Borough of Oakmont
  • Incorporated: 1889
  • Size (sq. miles): 1.57
  • Population1: 6,911

Originally part of Plum Township, Oakmont was created out of the second ward of Verona in 1889. It took its name from the oak trees in the area.

Oakmont residents originally filed for incorporation in 1886, but the final decision was delayed for nearly three years because Verona opposed it. Some residents initially wanted to call the new community Hulton after Jonathan Hulton, an early settler who operated a ferry across the Allegheny River in the area of the Hulton Bridge.

One of the earliest developments in the area occurred in 1749, when land speculator George Croghan bought a large tract from Shawnee, Iroquois and Delaware Indians. The land included most of what is now Pittsburgh, Swissvale, Rankin, Edgewood, Wilkinsburg, Churchill, Verona and Oakmont.

Thomas Girty bought part of that land and established a trading post in 1776 on Plum Creek. In 1802, he sold some of the land to Presley Neville. About 500 acres in Oakmont also was owned by Gen. Richard Butler, who was killed in the Indian War of 1791.

In 1816, Michael Bright bought 234 acres and moved from Pittsburgh with his wife and 16 children to what is now Oakmont. The brick house he built still stands at 101 Pennsylvania Ave.

Bright and his wife, Barbara, are buried in a cemetery he established on Fourth Street, between Pennsylvania and Maryland avenues.
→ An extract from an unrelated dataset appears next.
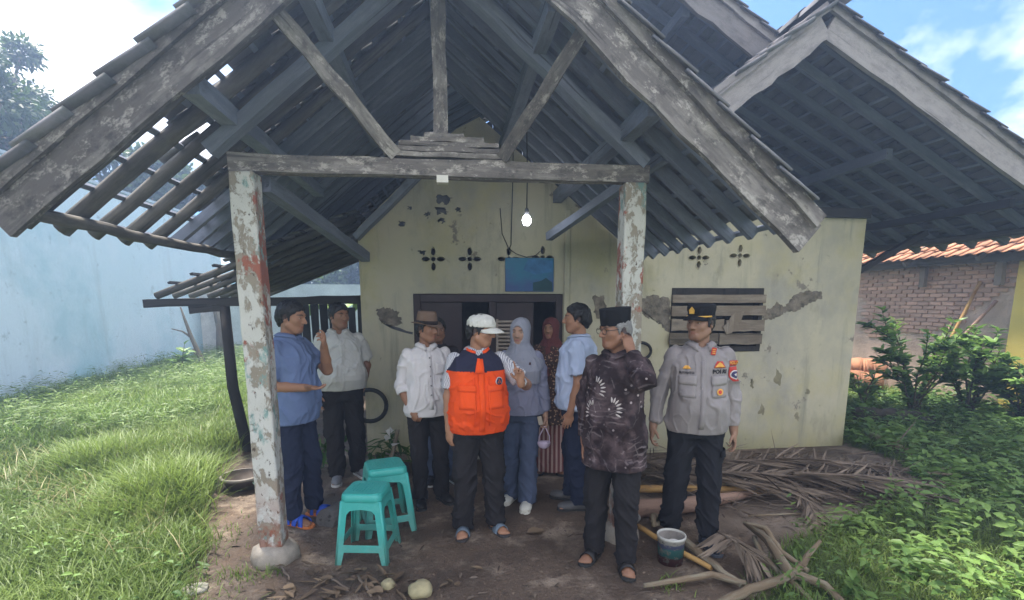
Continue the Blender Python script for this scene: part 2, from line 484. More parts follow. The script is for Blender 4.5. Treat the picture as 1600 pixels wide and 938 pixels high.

By 1834, only 15 people lived in the area, many of them members of the Bright family. That year, Hulton bought a 60-acre tract and established a farm near what is now Hulton Road. His son, James, helped operate the river ferry.

By 1842, Caleb Lee had purchased most of what is now the northern end of Oakmont.

Hulton was the first postmaster in the area and gave his name to the Allegheny Valley Railroad station in Oakmont. The railroad, which opened in 1853, was the biggest factor in the borough's growth.

James Hulton's son-in-law, William Braithwait, built Oakmont Carnegie Library and St. Thomas Episcopal Church, funded by prominent citizen Jacob W. Paul in honor of his wife. Helen Keller received her first formal education at a "young ladies finishing school" in the Wade house on Hulton Road.

The area's population grew to about 1,550 by 1870. The Agnew Glass Co. moved into the area that year, one of the first examples of manufacturing facilities relocating from Pittsburgh to outlying areas. That was followed over the next few years by companies making wagons, springs and specialty tin items.